The problem could be electrical - like the electrical fuel pump motor is no good - or like the electrical power to the fuel pump is not right. The problem with saying “electrical problem” is that it doesn’t refer to anything. Most every functioning component of your car requires electricity.

You could also have poor spark, a problem with CKP or CSP sensors, a huge vacuum leak, low compression or whatever.

Your next step is just to check the fuel pressure.

Fuel pressure is 20psi, I believe it should be 40-60. I’m going to change the filter and see if that affects the pressure.

What next?

Tom

What should the fuel pump sound like when the key is turned on and the pump runs for 2 seconds? Should is be a smoother sound of a thumping/pumping sound?
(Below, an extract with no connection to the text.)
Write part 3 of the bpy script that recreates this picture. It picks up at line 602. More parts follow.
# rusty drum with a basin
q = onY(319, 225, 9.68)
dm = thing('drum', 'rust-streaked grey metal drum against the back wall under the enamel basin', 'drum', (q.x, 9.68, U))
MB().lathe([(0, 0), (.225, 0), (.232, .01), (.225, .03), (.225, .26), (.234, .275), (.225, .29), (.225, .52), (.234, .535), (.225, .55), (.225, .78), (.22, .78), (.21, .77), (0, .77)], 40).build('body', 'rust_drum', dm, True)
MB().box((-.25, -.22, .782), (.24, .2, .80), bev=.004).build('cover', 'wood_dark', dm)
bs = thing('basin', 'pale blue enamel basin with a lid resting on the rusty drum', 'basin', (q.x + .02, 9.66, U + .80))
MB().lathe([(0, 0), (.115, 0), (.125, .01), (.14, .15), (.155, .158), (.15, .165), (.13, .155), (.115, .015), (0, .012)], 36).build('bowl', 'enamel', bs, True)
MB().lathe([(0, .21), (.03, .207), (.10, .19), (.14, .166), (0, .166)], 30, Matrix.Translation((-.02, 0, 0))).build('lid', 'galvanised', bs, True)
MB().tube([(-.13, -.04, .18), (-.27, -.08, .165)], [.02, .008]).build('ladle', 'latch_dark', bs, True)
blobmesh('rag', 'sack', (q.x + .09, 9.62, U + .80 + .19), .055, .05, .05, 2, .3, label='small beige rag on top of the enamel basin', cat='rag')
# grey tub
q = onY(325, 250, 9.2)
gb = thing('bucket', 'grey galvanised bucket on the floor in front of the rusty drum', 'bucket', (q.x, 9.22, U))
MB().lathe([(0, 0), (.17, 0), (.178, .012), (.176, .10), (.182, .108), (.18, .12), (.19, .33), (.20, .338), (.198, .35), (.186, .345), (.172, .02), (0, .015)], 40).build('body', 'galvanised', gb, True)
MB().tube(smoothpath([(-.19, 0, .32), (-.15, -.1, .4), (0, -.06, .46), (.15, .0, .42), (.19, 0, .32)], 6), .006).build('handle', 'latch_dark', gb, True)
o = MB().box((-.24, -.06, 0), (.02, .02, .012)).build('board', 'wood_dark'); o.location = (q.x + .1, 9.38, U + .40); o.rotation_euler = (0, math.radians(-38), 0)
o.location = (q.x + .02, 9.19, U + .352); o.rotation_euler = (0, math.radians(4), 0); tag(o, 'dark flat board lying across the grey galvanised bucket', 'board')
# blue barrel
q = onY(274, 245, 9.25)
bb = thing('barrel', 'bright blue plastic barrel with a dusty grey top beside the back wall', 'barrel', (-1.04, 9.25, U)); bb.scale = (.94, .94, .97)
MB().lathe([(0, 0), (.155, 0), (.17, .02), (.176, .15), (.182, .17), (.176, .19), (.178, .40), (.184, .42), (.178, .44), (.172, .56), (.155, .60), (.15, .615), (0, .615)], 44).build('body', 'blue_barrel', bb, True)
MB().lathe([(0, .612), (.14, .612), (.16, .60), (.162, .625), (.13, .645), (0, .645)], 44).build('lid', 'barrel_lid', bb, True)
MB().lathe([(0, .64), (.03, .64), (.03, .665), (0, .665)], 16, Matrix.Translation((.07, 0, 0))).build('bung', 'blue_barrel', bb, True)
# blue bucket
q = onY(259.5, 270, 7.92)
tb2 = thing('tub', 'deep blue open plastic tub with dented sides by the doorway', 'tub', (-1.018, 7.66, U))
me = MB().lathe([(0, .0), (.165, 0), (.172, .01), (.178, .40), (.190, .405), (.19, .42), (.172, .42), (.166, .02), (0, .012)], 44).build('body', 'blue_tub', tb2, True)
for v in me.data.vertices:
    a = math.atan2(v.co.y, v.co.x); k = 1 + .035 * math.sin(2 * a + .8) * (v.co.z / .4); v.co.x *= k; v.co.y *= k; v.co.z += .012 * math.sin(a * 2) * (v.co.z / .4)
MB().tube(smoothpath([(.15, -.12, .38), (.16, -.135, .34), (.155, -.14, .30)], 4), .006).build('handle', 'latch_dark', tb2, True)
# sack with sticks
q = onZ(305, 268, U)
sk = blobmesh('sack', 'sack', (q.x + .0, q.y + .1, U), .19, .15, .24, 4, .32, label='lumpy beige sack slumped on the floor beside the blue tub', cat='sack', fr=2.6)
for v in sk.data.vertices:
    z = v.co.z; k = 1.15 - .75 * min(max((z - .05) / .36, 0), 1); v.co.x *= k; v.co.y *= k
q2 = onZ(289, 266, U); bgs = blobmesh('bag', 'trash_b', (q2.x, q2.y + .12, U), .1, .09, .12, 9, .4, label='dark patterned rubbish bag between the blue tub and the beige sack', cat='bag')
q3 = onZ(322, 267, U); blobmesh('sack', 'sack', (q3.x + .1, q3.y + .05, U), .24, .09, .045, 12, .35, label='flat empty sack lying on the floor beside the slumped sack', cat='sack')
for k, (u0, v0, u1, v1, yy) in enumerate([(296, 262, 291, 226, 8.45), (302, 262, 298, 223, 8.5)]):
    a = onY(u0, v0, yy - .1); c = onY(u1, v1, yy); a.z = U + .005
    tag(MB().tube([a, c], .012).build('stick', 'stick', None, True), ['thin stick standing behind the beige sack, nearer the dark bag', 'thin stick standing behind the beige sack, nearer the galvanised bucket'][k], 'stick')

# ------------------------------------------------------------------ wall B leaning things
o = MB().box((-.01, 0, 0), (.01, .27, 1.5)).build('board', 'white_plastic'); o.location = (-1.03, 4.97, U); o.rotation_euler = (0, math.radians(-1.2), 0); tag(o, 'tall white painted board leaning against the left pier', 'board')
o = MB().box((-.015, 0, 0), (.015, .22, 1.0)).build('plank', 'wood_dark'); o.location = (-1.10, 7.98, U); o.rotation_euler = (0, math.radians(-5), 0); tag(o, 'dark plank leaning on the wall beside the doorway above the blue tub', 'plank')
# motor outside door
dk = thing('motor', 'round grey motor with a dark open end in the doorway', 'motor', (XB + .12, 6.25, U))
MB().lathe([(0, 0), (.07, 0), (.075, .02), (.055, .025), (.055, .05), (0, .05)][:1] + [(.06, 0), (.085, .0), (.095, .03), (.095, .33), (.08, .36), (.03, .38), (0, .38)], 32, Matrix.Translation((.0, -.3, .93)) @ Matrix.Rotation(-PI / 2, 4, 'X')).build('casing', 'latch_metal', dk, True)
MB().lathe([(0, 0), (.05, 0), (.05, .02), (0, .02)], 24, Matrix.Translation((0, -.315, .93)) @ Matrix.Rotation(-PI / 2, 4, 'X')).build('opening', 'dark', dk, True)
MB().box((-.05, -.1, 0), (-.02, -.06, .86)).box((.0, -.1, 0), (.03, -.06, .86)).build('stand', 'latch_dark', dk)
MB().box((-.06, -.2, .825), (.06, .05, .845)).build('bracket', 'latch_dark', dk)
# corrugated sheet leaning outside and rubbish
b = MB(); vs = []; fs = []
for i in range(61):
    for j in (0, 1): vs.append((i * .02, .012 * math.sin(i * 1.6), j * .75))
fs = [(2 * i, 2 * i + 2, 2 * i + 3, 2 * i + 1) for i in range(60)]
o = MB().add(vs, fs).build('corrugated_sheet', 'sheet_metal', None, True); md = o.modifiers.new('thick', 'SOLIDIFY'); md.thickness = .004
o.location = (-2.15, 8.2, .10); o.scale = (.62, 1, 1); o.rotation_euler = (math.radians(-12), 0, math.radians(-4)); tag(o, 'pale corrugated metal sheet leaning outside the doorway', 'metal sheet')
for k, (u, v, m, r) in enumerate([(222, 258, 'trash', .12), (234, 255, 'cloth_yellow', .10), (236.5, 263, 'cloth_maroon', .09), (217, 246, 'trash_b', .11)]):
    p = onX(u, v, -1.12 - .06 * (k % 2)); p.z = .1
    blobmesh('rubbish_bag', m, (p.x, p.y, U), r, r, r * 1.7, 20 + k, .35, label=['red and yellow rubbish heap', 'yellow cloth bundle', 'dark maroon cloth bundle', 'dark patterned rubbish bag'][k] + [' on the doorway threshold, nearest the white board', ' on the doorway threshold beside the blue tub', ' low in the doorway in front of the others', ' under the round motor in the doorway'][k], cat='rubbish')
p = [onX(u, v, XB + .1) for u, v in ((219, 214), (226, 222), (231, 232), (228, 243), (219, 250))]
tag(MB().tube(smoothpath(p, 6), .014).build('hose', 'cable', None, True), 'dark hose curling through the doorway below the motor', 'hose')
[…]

I suppose fuel pump sounds could vary - ?

But it should just be a hum - no thumping.

The fuel pressure is your problem so see what happens after the filter. If the filter isn’t clogged then you just need a new fuel pump.

I tried for a couple of hours to get the fuel filter off, one side finally turned the other was not moving. I soaked it in liquid wrench for a couple of hours, gave up. I had the truck towed to a local mechanic who I’ve used before. I’ll post the outcome if anyone is interested.

Tom

Most everyone is always interested, so by all means please do let us know how it went.

Just got the call, replaced filter no change in fuel pressure needs a new pump. I was quoted $900 parts and labor for the pump and relay using a GM OEM pump assembly. Does this sound about right?